Although the Arbitrator has wide powers under Section 37 he will of course have an eye to the duties under Section 33 of the 1996 Act being the duty to “act fairly and impartially as between the parties, giving each party a reasonable opportunity of putting his case and dealing with that of his opponent”. That duty has been reflected in the way in which the Arbitrator instructs the legal adviser. Although this is not set out in the statute, it is clearly best practice to:

  • circulate the draft instructions to the parties for comment. That should include all relevant background information and a clear set of questions that the adviser is being asked to consider.
  • detail the documents which are being sent to the legal adviser

Directions to legal adviser

Best practice dictates that all parties should be clear about the extent of the instructions to the legal adviser and understand the estimate of costs that has been provided by the adviser to the Arbitrator. The engagement of a legal adviser should not be a general brief to consider all of the issues in the Arbitration. 

It should not go off at a tangent and result in advice that nobody wanted.

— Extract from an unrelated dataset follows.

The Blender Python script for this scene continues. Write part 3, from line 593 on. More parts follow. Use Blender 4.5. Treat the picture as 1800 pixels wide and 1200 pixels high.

In the words of one leading textbook, “great care should be taken in drawing up the expert or legal advisers’ terms of reference, and the [arbitrator] should take care to avoid the impression that the case is to be decided on the basis of advice given privately by the [arbitrator’s] own expert or legal adviser or, worse, that it is to be decided by the expert or legal adviser himself.”

Taking the time to ensure that the legal adviser is properly instructed will involve delay and cost but it is critical that the parties address the points raised at paragraphs 1 – 5 above prior to the legal adviser being appointed. Once any advice has been circulated, on which the parties should have an opportunity to comment under Section 37, the party in whose favour the advice falls is less likely to co-operate with the less fortunate party, if it is felt that one party has not had an opportunity to put their case. 

The lesson to learn is that if one party disagrees with the appointment of a legal adviser, they must raise that with the other party as soon as possible. If the other party agrees that there is no requirement for additional legal cost then the Arbitrator cannot make an appointment. However, if the parties are unable to reach an agreement, perhaps because only one of them objects to the appointment or wishes to limit the scope of the appointment in some way, then the Arbitrator is free to press on with his appointment. 

Conclusion 

The parties to an Arbitration still have the possibility under Section 45 of applying to the Court to determine a preliminary point of law. However, parties tend to be cautious about court proceedings for the very reasons cited at the start of this article. The appointment of a legal adviser will be a quicker process, but it is important that all parties enter into that process knowing the potential procedural difficulties.